> [WHAT YOU WILL DO] Within the material below, transcribe exactly the lines from the one holding "Reconstruct this image" through the one holding "sc.view_settings.view_transform='Standard'", keeping both ends and skipping the rest.

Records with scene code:

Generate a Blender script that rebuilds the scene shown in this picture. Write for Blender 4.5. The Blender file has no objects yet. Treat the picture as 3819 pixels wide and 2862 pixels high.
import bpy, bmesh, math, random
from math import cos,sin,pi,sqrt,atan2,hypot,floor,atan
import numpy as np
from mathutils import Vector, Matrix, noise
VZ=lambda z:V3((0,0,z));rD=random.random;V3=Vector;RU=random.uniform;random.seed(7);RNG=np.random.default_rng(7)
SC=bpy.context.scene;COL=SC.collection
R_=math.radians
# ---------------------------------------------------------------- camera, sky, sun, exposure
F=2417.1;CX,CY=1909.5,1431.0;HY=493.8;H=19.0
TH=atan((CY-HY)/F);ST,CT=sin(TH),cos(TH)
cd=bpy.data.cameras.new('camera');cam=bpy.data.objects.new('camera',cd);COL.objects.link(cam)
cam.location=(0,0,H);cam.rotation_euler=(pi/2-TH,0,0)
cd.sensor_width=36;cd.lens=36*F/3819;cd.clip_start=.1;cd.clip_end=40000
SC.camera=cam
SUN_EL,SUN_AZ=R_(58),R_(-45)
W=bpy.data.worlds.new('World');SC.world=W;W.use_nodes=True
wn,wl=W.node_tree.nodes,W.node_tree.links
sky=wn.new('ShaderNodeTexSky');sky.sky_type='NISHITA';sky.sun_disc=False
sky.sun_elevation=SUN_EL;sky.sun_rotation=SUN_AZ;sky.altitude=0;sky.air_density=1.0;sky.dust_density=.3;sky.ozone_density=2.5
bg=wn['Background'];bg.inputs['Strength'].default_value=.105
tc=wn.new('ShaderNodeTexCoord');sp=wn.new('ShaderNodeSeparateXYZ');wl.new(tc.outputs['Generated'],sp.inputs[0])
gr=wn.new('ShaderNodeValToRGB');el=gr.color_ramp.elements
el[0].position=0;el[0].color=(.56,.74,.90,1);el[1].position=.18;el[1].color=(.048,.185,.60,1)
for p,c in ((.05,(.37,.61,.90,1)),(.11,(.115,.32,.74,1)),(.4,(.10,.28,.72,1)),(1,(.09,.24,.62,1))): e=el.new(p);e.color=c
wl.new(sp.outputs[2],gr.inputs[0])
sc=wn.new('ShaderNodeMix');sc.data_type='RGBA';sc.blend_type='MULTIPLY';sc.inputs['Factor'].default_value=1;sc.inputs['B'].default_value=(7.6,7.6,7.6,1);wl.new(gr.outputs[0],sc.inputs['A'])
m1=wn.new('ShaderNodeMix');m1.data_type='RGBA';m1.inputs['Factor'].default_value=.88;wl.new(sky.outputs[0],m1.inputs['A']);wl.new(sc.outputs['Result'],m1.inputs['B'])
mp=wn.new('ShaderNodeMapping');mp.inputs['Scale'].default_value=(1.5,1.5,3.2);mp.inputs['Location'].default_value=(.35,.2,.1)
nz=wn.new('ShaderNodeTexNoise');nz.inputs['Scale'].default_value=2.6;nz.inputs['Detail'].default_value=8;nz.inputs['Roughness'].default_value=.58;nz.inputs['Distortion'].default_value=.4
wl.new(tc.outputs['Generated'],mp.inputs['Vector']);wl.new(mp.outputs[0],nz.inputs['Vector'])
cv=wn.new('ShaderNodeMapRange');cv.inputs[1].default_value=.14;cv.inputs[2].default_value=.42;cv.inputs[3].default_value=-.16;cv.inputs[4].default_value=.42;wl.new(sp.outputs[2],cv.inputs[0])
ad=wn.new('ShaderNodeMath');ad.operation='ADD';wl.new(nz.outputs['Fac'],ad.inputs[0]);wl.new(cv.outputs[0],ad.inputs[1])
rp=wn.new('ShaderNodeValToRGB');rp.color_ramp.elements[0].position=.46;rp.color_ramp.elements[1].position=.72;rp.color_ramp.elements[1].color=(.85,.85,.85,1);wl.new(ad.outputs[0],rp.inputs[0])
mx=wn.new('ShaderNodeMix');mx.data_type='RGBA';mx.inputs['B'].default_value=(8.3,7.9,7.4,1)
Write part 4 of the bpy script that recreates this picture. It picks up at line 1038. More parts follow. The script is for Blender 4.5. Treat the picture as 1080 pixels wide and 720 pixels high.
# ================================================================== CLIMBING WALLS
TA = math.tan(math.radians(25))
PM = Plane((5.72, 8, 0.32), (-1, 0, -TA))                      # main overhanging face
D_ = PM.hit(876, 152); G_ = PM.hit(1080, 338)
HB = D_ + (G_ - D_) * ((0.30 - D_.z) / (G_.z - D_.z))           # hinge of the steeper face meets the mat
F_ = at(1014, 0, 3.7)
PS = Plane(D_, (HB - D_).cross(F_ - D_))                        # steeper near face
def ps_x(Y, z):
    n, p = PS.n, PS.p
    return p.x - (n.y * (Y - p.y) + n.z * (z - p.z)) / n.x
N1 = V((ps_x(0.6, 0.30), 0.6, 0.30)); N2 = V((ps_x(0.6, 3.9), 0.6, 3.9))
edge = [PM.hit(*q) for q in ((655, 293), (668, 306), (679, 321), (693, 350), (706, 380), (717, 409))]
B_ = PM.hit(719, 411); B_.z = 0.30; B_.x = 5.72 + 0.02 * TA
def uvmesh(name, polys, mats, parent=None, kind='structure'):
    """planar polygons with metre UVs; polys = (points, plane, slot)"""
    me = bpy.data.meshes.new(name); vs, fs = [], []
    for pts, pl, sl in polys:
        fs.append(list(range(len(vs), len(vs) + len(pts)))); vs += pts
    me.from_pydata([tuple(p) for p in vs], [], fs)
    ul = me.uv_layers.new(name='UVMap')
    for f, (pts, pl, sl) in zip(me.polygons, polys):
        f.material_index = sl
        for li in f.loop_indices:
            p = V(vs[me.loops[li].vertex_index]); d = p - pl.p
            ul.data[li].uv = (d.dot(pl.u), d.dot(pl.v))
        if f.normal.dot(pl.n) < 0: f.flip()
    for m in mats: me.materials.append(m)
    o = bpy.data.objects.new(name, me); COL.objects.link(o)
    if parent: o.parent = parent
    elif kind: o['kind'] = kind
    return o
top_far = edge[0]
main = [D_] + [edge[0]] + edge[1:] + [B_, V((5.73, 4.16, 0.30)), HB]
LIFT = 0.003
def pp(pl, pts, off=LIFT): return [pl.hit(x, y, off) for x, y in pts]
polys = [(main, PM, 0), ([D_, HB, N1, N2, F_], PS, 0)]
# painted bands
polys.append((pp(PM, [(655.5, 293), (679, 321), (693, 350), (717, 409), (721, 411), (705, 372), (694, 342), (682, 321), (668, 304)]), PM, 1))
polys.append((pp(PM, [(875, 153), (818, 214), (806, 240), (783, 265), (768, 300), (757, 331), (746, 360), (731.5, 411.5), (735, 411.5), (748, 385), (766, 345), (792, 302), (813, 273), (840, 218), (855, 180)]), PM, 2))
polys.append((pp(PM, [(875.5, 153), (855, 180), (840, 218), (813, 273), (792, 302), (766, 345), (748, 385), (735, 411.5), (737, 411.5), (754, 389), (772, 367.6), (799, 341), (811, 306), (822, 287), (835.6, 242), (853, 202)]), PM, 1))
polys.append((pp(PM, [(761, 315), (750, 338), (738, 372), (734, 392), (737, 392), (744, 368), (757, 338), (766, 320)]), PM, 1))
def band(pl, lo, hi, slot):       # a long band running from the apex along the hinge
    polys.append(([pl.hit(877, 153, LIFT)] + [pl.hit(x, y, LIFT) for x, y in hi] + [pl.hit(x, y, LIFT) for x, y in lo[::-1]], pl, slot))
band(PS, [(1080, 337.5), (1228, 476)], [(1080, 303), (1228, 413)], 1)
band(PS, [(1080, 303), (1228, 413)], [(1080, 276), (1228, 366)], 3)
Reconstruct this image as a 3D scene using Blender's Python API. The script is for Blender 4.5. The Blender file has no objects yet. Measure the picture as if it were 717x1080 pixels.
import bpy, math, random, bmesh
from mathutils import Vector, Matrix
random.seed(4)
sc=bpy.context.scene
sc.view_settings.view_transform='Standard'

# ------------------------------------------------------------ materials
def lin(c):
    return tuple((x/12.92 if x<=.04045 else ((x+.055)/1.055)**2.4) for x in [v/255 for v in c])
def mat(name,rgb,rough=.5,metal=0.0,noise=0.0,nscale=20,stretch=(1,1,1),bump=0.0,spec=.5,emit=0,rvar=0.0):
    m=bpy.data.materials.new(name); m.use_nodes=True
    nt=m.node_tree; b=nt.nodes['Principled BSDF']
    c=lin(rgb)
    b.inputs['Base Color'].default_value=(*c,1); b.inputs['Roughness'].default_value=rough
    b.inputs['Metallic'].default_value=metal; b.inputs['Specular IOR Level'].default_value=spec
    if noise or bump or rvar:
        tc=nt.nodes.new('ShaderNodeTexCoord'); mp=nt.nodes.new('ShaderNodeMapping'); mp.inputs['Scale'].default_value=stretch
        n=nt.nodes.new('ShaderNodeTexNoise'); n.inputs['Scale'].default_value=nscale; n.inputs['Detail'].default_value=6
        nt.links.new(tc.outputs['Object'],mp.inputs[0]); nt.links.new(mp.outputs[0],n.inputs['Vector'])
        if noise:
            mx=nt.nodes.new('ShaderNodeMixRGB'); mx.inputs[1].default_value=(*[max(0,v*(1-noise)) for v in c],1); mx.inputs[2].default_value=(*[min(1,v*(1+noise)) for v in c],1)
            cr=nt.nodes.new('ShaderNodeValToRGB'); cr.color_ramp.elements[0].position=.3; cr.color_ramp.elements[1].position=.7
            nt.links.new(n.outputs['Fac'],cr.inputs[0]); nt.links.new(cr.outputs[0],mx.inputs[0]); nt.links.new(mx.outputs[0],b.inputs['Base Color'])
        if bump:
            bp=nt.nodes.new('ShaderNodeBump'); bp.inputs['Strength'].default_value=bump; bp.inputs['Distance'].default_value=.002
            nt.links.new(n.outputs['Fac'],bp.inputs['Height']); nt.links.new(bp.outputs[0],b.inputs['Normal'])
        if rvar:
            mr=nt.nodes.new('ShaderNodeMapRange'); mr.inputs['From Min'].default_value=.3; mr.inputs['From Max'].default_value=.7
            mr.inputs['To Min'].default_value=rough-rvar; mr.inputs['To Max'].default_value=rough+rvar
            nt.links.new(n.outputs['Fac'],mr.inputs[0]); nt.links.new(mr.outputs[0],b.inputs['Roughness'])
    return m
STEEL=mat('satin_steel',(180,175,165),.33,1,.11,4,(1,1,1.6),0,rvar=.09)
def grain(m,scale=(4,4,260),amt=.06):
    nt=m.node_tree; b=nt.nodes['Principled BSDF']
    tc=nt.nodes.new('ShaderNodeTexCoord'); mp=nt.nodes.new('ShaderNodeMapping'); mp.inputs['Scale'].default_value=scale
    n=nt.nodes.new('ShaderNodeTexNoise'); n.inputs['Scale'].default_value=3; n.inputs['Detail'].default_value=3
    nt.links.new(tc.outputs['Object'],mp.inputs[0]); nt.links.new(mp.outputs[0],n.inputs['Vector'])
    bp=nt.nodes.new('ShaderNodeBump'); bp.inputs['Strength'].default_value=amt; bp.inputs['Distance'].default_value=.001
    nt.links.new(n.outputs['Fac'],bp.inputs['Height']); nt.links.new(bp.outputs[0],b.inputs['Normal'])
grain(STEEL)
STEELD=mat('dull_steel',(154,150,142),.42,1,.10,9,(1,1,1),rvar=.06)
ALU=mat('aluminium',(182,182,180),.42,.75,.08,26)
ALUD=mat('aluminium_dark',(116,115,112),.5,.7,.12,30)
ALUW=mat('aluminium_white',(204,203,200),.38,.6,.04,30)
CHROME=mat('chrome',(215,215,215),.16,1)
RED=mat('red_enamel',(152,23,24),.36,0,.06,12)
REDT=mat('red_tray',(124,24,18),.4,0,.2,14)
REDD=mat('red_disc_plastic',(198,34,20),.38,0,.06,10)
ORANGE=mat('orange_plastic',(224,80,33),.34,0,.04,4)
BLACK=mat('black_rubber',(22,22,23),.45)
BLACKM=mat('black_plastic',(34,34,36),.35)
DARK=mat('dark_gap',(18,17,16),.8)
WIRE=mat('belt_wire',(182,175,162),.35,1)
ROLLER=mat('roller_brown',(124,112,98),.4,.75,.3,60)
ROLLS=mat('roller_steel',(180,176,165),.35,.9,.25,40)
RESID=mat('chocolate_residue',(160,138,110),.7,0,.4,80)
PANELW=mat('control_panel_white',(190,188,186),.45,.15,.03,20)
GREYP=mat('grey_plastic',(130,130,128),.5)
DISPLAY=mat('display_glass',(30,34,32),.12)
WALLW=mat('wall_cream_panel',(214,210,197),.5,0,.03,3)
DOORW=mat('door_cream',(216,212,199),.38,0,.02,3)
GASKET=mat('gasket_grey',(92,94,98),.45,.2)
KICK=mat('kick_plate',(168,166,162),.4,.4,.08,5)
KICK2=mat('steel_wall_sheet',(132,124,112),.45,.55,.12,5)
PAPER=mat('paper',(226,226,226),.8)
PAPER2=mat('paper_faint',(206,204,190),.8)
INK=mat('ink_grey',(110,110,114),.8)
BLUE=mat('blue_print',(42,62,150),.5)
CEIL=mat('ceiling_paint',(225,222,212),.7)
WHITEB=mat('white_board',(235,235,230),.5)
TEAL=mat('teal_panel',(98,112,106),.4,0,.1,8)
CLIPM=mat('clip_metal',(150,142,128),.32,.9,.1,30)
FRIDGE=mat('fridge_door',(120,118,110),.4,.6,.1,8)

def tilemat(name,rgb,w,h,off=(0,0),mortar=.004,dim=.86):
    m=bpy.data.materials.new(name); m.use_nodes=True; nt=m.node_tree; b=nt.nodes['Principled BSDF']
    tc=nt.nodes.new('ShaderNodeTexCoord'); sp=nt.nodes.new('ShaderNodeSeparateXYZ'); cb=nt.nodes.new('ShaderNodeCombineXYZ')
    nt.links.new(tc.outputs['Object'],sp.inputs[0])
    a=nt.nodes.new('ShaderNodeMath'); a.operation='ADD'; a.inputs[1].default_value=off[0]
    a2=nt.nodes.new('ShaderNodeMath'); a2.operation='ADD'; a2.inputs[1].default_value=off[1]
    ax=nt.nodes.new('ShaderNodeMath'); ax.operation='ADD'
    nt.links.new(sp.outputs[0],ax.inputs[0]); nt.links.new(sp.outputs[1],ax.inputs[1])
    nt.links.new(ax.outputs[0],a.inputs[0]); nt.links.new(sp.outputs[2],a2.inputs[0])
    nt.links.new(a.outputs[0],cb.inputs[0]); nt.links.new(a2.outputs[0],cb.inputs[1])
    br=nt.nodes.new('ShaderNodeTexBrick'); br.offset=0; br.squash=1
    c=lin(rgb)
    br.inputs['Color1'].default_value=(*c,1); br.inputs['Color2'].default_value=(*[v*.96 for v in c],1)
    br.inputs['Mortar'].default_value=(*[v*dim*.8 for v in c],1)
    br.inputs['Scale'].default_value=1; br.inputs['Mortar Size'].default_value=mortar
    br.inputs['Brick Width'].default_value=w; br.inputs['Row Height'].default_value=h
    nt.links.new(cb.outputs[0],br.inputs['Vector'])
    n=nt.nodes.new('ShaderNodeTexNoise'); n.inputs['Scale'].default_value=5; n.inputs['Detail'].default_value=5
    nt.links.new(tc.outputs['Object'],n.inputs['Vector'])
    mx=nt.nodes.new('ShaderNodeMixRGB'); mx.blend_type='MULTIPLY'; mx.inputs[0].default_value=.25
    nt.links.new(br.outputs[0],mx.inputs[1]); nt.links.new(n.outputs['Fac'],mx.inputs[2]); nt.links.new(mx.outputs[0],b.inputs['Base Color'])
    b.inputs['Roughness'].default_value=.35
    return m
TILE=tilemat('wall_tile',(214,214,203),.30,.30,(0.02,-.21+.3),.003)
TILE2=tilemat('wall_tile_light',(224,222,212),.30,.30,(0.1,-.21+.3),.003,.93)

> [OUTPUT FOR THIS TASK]
Reconstruct this image as a 3D scene using Blender's Python API. The script is for Blender 4.5. The Blender file has no objects yet. Measure the picture as if it were 717x1080 pixels.
import bpy, math, random, bmesh
from mathutils import Vector, Matrix
random.seed(4)
sc=bpy.context.scene
sc.view_settings.view_transform='Standard'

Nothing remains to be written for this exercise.